══ Material provided

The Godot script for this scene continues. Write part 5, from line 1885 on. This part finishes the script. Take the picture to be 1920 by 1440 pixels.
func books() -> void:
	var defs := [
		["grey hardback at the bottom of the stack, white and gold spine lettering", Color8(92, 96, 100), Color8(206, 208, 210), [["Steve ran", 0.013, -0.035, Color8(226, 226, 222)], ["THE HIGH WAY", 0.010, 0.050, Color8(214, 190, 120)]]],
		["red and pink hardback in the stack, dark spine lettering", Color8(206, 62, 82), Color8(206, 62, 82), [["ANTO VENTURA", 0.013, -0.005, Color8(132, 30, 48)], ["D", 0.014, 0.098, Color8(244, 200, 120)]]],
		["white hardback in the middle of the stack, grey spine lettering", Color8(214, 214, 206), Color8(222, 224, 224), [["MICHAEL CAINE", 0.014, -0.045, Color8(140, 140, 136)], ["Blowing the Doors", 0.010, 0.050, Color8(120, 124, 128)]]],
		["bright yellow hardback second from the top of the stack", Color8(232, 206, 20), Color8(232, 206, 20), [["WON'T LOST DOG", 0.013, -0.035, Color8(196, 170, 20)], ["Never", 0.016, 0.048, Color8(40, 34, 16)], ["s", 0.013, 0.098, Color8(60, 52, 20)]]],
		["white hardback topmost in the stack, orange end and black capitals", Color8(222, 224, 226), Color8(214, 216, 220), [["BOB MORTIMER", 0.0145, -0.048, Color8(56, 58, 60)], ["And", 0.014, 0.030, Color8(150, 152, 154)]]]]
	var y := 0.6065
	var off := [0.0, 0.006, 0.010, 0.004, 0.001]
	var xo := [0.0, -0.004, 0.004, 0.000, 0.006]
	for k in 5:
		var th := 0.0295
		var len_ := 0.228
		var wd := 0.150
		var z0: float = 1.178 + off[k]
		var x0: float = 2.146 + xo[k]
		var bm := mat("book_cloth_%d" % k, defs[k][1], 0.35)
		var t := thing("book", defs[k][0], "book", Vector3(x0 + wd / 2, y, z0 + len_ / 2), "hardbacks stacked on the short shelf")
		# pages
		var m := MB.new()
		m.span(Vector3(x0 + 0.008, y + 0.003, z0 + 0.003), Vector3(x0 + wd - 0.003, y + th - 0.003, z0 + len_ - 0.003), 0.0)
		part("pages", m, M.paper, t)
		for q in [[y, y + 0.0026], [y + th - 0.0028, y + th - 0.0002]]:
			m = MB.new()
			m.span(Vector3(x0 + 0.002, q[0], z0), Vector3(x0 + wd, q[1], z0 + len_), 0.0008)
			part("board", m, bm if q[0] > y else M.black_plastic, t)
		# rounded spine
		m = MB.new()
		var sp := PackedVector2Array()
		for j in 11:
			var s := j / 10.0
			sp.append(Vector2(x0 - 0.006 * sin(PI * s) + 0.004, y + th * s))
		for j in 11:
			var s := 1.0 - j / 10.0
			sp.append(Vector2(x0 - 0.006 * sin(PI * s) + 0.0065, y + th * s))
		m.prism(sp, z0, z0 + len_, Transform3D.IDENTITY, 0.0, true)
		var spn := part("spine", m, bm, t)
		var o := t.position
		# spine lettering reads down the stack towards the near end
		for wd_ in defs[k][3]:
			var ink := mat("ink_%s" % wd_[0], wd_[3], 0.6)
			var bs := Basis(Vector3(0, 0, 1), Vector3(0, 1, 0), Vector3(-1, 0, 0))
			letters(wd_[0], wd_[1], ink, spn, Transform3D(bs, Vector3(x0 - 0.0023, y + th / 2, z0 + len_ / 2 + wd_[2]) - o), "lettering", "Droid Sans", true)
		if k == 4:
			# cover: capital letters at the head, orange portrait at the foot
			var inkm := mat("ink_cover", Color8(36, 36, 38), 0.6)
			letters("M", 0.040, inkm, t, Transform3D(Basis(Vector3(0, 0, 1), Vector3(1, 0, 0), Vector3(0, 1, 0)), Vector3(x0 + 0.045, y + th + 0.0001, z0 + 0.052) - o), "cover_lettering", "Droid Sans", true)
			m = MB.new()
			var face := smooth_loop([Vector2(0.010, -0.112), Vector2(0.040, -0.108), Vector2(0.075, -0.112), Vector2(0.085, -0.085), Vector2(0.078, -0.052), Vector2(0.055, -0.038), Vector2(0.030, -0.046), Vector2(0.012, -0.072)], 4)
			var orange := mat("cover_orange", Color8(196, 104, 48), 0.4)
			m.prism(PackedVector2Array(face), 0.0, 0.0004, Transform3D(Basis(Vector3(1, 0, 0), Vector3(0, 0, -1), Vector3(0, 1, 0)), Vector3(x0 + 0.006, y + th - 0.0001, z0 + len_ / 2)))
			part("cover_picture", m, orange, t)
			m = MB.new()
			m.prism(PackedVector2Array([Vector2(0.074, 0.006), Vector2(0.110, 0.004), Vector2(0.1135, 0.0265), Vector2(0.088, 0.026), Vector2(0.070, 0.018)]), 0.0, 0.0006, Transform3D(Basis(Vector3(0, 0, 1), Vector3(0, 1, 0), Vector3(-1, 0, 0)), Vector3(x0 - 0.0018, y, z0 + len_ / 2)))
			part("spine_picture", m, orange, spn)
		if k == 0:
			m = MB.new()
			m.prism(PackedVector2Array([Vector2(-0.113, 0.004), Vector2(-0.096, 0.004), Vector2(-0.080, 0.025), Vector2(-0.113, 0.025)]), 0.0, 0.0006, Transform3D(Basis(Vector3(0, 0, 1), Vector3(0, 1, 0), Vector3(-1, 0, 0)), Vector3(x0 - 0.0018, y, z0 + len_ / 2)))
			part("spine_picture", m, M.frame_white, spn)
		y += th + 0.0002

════

Exercise: Reproduce the material above without altering a single character.

Result below:
The Godot script for this scene continues. Write part 5, from line 1885 on. This part finishes the script. Take the picture to be 1920 by 1440 pixels.
func books() -> void:
	var defs := [
		["grey hardback at the bottom of the stack, white and gold spine lettering", Color8(92, 96, 100), Color8(206, 208, 210), [["Steve ran", 0.013, -0.035, Color8(226, 226, 222)], ["THE HIGH WAY", 0.010, 0.050, Color8(214, 190, 120)]]],
		["red and pink hardback in the stack, dark spine lettering", Color8(206, 62, 82), Color8(206, 62, 82), [["ANTO VENTURA", 0.013, -0.005, Color8(132, 30, 48)], ["D", 0.014, 0.098, Color8(244, 200, 120)]]],
		["white hardback in the middle of the stack, grey spine lettering", Color8(214, 214, 206), Color8(222, 224, 224), [["MICHAEL CAINE", 0.014, -0.045, Color8(140, 140, 136)], ["Blowing the Doors", 0.010, 0.050, Color8(120, 124, 128)]]],
		["bright yellow hardback second from the top of the stack", Color8(232, 206, 20), Color8(232, 206, 20), [["WON'T LOST DOG", 0.013, -0.035, Color8(196, 170, 20)], ["Never", 0.016, 0.048, Color8(40, 34, 16)], ["s", 0.013, 0.098, Color8(60, 52, 20)]]],
		["white hardback topmost in the stack, orange end and black capitals", Color8(222, 224, 226), Color8(214, 216, 220), [["BOB MORTIMER", 0.0145, -0.048, Color8(56, 58, 60)], ["And", 0.014, 0.030, Color8(150, 152, 154)]]]]
	var y := 0.6065
	var off := [0.0, 0.006, 0.010, 0.004, 0.001]
	var xo := [0.0, -0.004, 0.004, 0.000, 0.006]
	for k in 5:
		var th := 0.0295
		var len_ := 0.228
		var wd := 0.150
		var z0: float = 1.178 + off[k]
		var x0: float = 2.146 + xo[k]
		var bm := mat("book_cloth_%d" % k, defs[k][1], 0.35)
		var t := thing("book", defs[k][0], "book", Vector3(x0 + wd / 2, y, z0 + len_ / 2), "hardbacks stacked on the short shelf")
		# pages
		var m := MB.new()
		m.span(Vector3(x0 + 0.008, y + 0.003, z0 + 0.003), Vector3(x0 + wd - 0.003, y + th - 0.003, z0 + len_ - 0.003), 0.0)
		part("pages", m, M.paper, t)
		for q in [[y, y + 0.0026], [y + th - 0.0028, y + th - 0.0002]]:
			m = MB.new()
			m.span(Vector3(x0 + 0.002, q[0], z0), Vector3(x0 + wd, q[1], z0 + len_), 0.0008)
			part("board", m, bm if q[0] > y else M.black_plastic, t)
		# rounded spine
		m = MB.new()
		var sp := PackedVector2Array()
		for j in 11:
			var s := j / 10.0
			sp.append(Vector2(x0 - 0.006 * sin(PI * s) + 0.004, y + th * s))
		for j in 11:
			var s := 1.0 - j / 10.0
			sp.append(Vector2(x0 - 0.006 * sin(PI * s) + 0.0065, y + th * s))
		m.prism(sp, z0, z0 + len_, Transform3D.IDENTITY, 0.0, true)
		var spn := part("spine", m, bm, t)
		var o := t.position
		# spine lettering reads down the stack towards the near end
		for wd_ in defs[k][3]:
			var ink := mat("ink_%s" % wd_[0], wd_[3], 0.6)
			var bs := Basis(Vector3(0, 0, 1), Vector3(0, 1, 0), Vector3(-1, 0, 0))
			letters(wd_[0], wd_[1], ink, spn, Transform3D(bs, Vector3(x0 - 0.0023, y + th / 2, z0 + len_ / 2 + wd_[2]) - o), "lettering", "Droid Sans", true)
		if k == 4:
			# cover: capital letters at the head, orange portrait at the foot
			var inkm := mat("ink_cover", Color8(36, 36, 38), 0.6)
			letters("M", 0.040, inkm, t, Transform3D(Basis(Vector3(0, 0, 1), Vector3(1, 0, 0), Vector3(0, 1, 0)), Vector3(x0 + 0.045, y + th + 0.0001, z0 + 0.052) - o), "cover_lettering", "Droid Sans", true)
			m = MB.new()
			var face := smooth_loop([Vector2(0.010, -0.112), Vector2(0.040, -0.108), Vector2(0.075, -0.112), Vector2(0.085, -0.085), Vector2(0.078, -0.052), Vector2(0.055, -0.038), Vector2(0.030, -0.046), Vector2(0.012, -0.072)], 4)
			var orange := mat("cover_orange", Color8(196, 104, 48), 0.4)
			m.prism(PackedVector2Array(face), 0.0, 0.0004, Transform3D(Basis(Vector3(1, 0, 0), Vector3(0, 0, -1), Vector3(0, 1, 0)), Vector3(x0 + 0.006, y + th - 0.0001, z0 + len_ / 2)))
			part("cover_picture", m, orange, t)
			m = MB.new()
			m.prism(PackedVector2Array([Vector2(0.074, 0.006), Vector2(0.110, 0.004), Vector2(0.1135, 0.0265), Vector2(0.088, 0.026), Vector2(0.070, 0.018)]), 0.0, 0.0006, Transform3D(Basis(Vector3(0, 0, 1), Vector3(0, 1, 0), Vector3(-1, 0, 0)), Vector3(x0 - 0.0018, y, z0 + len_ / 2)))
			part("spine_picture", m, orange, spn)
		if k == 0:
			m = MB.new()
			m.prism(PackedVector2Array([Vector2(-0.113, 0.004), Vector2(-0.096, 0.004), Vector2(-0.080, 0.025), Vector2(-0.113, 0.025)]), 0.0, 0.0006, Transform3D(Basis(Vector3(0, 0, 1), Vector3(0, 1, 0), Vector3(-1, 0, 0)), Vector3(x0 - 0.0018, y, z0 + len_ / 2)))
			part("spine_picture", m, M.frame_white, spn)
		y += th + 0.0002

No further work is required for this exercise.